News Round Up: Merlefest Line Up Announced

  • The Austin Chronicle’s Audra Schroeder reviews Texas’ own honky angel  Rosie Flores  new Bloodshot Records release Girl of the Century. Rosie is backed by the Pine Valley Cosmonauts led by the Mekons and Waco Brothers’ front man Jon Langford. Rosie and the Pine Valley Cosmonauts recently performed at San Francisco’s Hardly Strictly Bluegrass festival, and they sounded great!

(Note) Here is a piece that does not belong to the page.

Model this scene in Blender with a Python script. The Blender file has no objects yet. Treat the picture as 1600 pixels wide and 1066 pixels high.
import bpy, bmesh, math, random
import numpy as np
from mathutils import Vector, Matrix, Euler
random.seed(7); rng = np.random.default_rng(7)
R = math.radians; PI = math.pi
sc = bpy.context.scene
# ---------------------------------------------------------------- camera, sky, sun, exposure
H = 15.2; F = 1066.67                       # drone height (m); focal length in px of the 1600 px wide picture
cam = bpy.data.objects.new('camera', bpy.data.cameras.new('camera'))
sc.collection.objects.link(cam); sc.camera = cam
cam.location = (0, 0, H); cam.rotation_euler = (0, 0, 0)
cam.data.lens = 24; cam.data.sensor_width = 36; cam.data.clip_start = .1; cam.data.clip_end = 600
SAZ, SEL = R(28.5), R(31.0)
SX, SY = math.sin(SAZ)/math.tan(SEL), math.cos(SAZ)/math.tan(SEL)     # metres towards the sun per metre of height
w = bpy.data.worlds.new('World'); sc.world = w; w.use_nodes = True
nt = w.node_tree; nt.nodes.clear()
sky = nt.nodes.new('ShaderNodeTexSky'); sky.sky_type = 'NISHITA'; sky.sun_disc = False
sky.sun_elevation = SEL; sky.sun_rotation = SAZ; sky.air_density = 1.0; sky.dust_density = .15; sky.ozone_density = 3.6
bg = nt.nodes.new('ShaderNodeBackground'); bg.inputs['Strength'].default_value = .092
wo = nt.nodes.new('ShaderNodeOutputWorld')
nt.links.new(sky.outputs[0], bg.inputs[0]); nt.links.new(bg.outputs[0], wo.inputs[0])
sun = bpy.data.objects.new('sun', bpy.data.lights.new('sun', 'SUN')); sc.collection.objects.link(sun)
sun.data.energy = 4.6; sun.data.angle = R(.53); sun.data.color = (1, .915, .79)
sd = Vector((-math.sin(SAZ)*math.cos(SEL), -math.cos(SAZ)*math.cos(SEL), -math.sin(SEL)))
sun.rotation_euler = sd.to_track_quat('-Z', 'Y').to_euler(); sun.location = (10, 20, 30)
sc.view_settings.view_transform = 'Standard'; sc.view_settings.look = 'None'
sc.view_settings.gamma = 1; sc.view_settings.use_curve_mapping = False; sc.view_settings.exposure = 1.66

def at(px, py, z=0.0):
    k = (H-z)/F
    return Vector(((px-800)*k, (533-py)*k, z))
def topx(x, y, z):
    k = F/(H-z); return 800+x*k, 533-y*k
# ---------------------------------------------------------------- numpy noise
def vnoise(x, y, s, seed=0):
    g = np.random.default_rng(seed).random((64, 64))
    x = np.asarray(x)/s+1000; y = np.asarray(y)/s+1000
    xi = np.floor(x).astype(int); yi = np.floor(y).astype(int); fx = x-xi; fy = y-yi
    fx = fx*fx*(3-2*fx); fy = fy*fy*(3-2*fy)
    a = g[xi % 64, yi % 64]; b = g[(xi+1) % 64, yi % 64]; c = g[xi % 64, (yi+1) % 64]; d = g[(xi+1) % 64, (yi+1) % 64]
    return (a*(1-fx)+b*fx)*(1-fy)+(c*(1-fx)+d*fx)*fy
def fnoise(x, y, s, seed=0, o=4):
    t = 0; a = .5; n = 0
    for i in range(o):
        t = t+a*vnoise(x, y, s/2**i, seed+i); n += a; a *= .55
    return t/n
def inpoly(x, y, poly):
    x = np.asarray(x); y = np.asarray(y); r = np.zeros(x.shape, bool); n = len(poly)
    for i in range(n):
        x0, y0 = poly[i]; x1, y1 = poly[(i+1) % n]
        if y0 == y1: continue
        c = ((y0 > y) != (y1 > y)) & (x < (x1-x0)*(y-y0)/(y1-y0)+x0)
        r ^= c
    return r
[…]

  • Te lineup for Doc Watson’s annual MerleFest has been released. The 23rd year of the excellent Americana and roots festival will again take place in Wilkesboro, NC, on the campus of Wilkes Community College. Some of the performers will be The Avett Brothers (and their dad Jim Avett), Bearfoot, Dallas’ Brave Combo, Elvis Costello, Jim Lauderdale, Little Feat and many more.
  • Tom Russell’s newest blog post discusses taping Letterman during the “controversy” and the ongoing tour supporting his newest excellent release, Blood and Candle Smoke.
  • Speaking of excellent albums , PopMatters.com’s Andrew Gilstrap reviews the recent release by Chris Knight, Trailer II.